-- start DATASET EXTRACT --
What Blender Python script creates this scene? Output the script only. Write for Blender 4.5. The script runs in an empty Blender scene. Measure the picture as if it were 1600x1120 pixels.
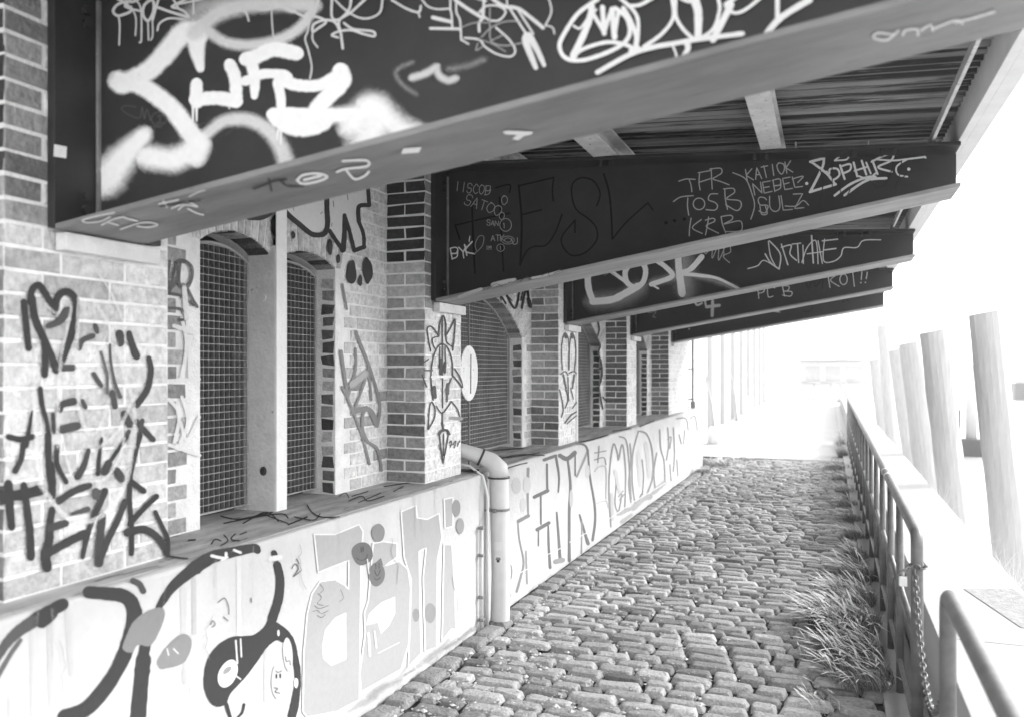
import bpy, bmesh, math, random
from mathutils import Vector, Matrix, noise
from mathutils.geometry import tessellate_polygon
R = random.Random(7)
S = bpy.context.scene
COL = S.collection
# ------------------------------------------------------------------ camera
F, VX, VY = 1300.0, 1295.0, 577.0           # focal length in px of a 1600 px wide frame, vanishing point of the path
YAW = math.atan((VX - 800) / F)
CA, SA = math.cos(YAW), math.sin(YAW)
EYE = Vector((0, 0, 1.6))
cam = bpy.data.cameras.new("camera"); cam_o = bpy.data.objects.new("camera", cam); COL.objects.link(cam_o)
cam.sensor_width = 36; cam.lens = F / 1600 * 36; cam.shift_y = (VY - 560) / 1600
cam.clip_start = .05; cam.clip_end = 2000
cam_o.location = EYE; cam_o.rotation_euler = (math.pi / 2, 0, YAW)
cam.dof.use_dof = True; cam.dof.focus_distance = 5.0; cam.dof.aperture_fstop = 2.1
S.camera = cam_o
# ------------------------------------------------------------------ light
w = bpy.data.worlds.new("World"); S.world = w; w.use_nodes = True
nt = w.node_tree; nt.nodes.clear()
sky = nt.nodes.new("ShaderNodeTexSky"); sky.sky_type = 'NISHITA'; sky.sun_disc = False
SUN_EL, SUN_AZ = math.radians(31), math.radians(52)      # azimuth from +Y (along the path) towards +X (the water)
sky.sun_elevation = SUN_EL; sky.sun_rotation = SUN_AZ; sky.dust_density = 4; sky.air_density = 1.5
bw = nt.nodes.new("ShaderNodeRGBToBW"); bg = nt.nodes.new("ShaderNodeBackground"); wo = nt.nodes.new("ShaderNodeOutputWorld")
nt.links.new(sky.outputs[0], bw.inputs[0]); ov = nt.nodes.new("ShaderNodeMath"); ov.operation = 'MULTIPLY_ADD'; ov.inputs[1].default_value = .25; ov.inputs[2].default_value = 3.4   # even white overcast over the clear sky
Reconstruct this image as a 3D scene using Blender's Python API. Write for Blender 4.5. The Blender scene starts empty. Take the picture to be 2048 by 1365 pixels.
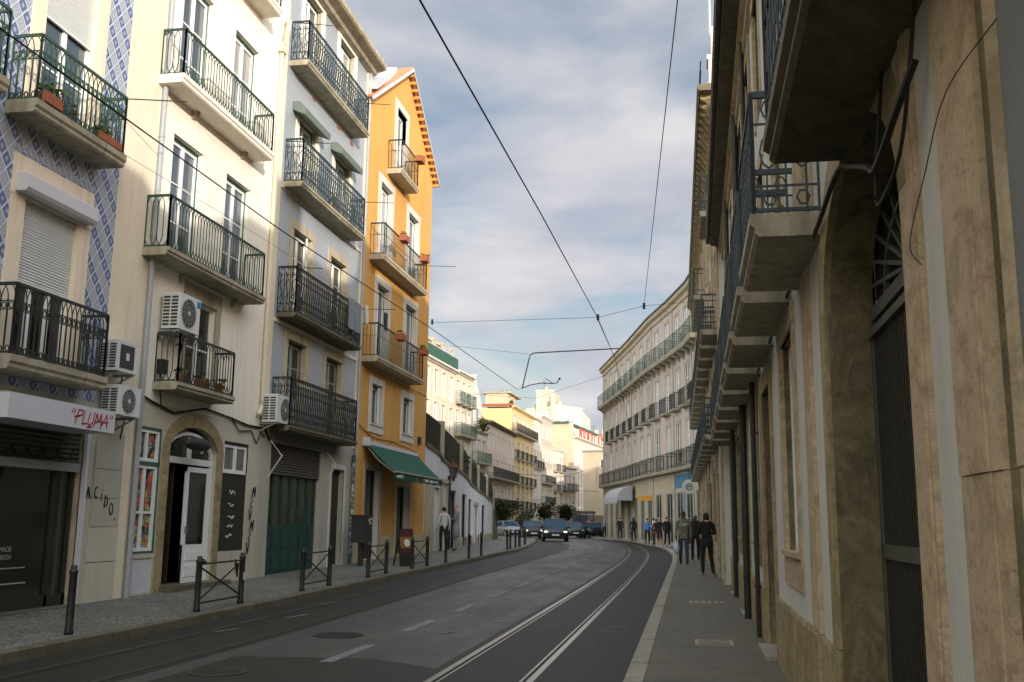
-- end DATASET EXTRACT --
**DIRECTION**
Write out every line above exactly as it is, leaving out the pictures.

**ANSWER TO THIS TASK**
What Blender Python script creates this scene? Output the script only. Write for Blender 4.5. The script runs in an empty Blender scene. Measure the picture as if it were 1600x1120 pixels.
import bpy, bmesh, math, random
from mathutils import Vector, Matrix, noise
from mathutils.geometry import tessellate_polygon
R = random.Random(7)
S = bpy.context.scene
COL = S.collection
# ------------------------------------------------------------------ camera
F, VX, VY = 1300.0, 1295.0, 577.0           # focal length in px of a 1600 px wide frame, vanishing point of the path
YAW = math.atan((VX - 800) / F)
CA, SA = math.cos(YAW), math.sin(YAW)
EYE = Vector((0, 0, 1.6))
cam = bpy.data.cameras.new("camera"); cam_o = bpy.data.objects.new("camera", cam); COL.objects.link(cam_o)
cam.sensor_width = 36; cam.lens = F / 1600 * 36; cam.shift_y = (VY - 560) / 1600
cam.clip_start = .05; cam.clip_end = 2000
cam_o.location = EYE; cam_o.rotation_euler = (math.pi / 2, 0, YAW)
cam.dof.use_dof = True; cam.dof.focus_distance = 5.0; cam.dof.aperture_fstop = 2.1
S.camera = cam_o
# ------------------------------------------------------------------ light
w = bpy.data.worlds.new("World"); S.world = w; w.use_nodes = True
nt = w.node_tree; nt.nodes.clear()
sky = nt.nodes.new("ShaderNodeTexSky"); sky.sky_type = 'NISHITA'; sky.sun_disc = False
SUN_EL, SUN_AZ = math.radians(31), math.radians(52)      # azimuth from +Y (along the path) towards +X (the water)
sky.sun_elevation = SUN_EL; sky.sun_rotation = SUN_AZ; sky.dust_density = 4; sky.air_density = 1.5
bw = nt.nodes.new("ShaderNodeRGBToBW"); bg = nt.nodes.new("ShaderNodeBackground"); wo = nt.nodes.new("ShaderNodeOutputWorld")
nt.links.new(sky.outputs[0], bw.inputs[0]); ov = nt.nodes.new("ShaderNodeMath"); ov.operation = 'MULTIPLY_ADD'; ov.inputs[1].default_value = .25; ov.inputs[2].default_value = 3.4   # even white overcast over the clear sky
Reconstruct this image as a 3D scene using Blender's Python API. Write for Blender 4.5. The Blender scene starts empty. Take the picture to be 2048 by 1365 pixels.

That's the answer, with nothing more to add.